RouteSink receives Loc-RIB install/remove operations when the installer has no local Loc-RIB (a forked subprocess, where locrib.Default() returns nil). The forked wiring installs one via SetRemoteSink; it ships each op to the engine over RPC (internal/core/rib/routeinstall). In-process (loc != nil) the local RIB is always preferred and the sink is unused.

type RouteSnapshotEntry

type RouteSnapshotEntry struct {
	Prefix   string             `json:"prefix"`
	Metric   uint64             `json:"metric"`
	Level    string             `json:"level"`
	UpDown   bool               `json:"up-down,omitempty"`
	NextHops []RouteSnapshotHop `json:"next-hops"`
}

RouteSnapshotEntry is one row of the `show isis route` view: the prefix, metric, level, up/down flag, and the resolved next-hops (address + interface).
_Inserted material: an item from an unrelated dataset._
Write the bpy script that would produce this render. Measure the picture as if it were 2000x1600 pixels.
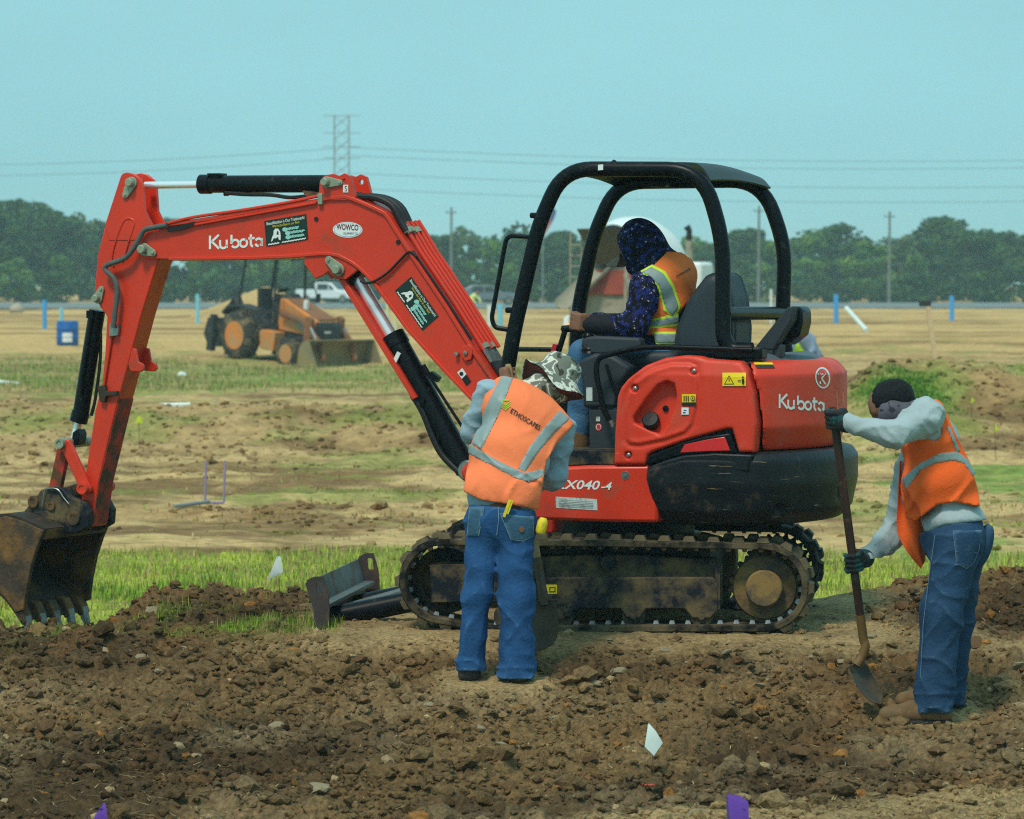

Flat value with no pointers so it crosses the CLI/RPC boundary cleanly.

func Snapshot

func Snapshot(routes []RouteEntry) []RouteSnapshotEntry

Snapshot renders a route set as the `show isis route` view, sorted by prefix. It is a pure projection of the installed RouteEntry set (the engine holds the set and calls this for the CLI).

type RouteSnapshotHop

type RouteSnapshotHop struct {
	NextHop   string `json:"next-hop"`
	Interface string `json:"interface,omitempty"`
}

RouteSnapshotHop is one next-hop in a snapshot row.

type SPFLogEntry

type SPFLogEntry struct {
	// Time is the run start time as a Unix timestamp (seconds). The renderer
	// formats it; the engine keeps it numeric so the value is locale-free.
	TimeUnix int64 `json:"time-unix"`
	// Level is the routing level computed ("l1" | "l2").
	Level string `json:"level"`
	// Trigger names why SPF ran (e.g. "lsdb-change", "manual"). The debounced
	// engine path records "lsdb-change"; a direct Run records "manual".
	Trigger string `json:"trigger"`
	// DurationSeconds is how long the Dijkstra pass took for this level.
	DurationSeconds float64 `json:"duration-seconds"`
	// Nodes is the number of nodes in the level graph this run built.
	Nodes int `json:"nodes"`
}

SPFLogEntry is one recorded SPF run at one level (the `show isis spf-log` row). It is a flat value with no pointers so it crosses the CLI/RPC boundary cleanly. DurationSeconds is the wall-clock cost of the Dijkstra pass; Nodes is the node count of the graph it ran over; Trigger names why the run happened.

type Source

type Source interface {
	// Records returns every LSP held at the level. A purged (zero-lifetime) LSP
	// is omitted by the implementation; a malformed LSP excludes that one node,
	// not the whole run (security review: error isolation).
	Records(level Level) []LSPRecord
}

Source yields the LSPs of one level for graph construction. The engine's LSDB implements it; tests supply a stub. It is read ONCE per SPF run (spec A-9): a burst of LSP arrivals is coalesced by the debounce before BuildGraph runs.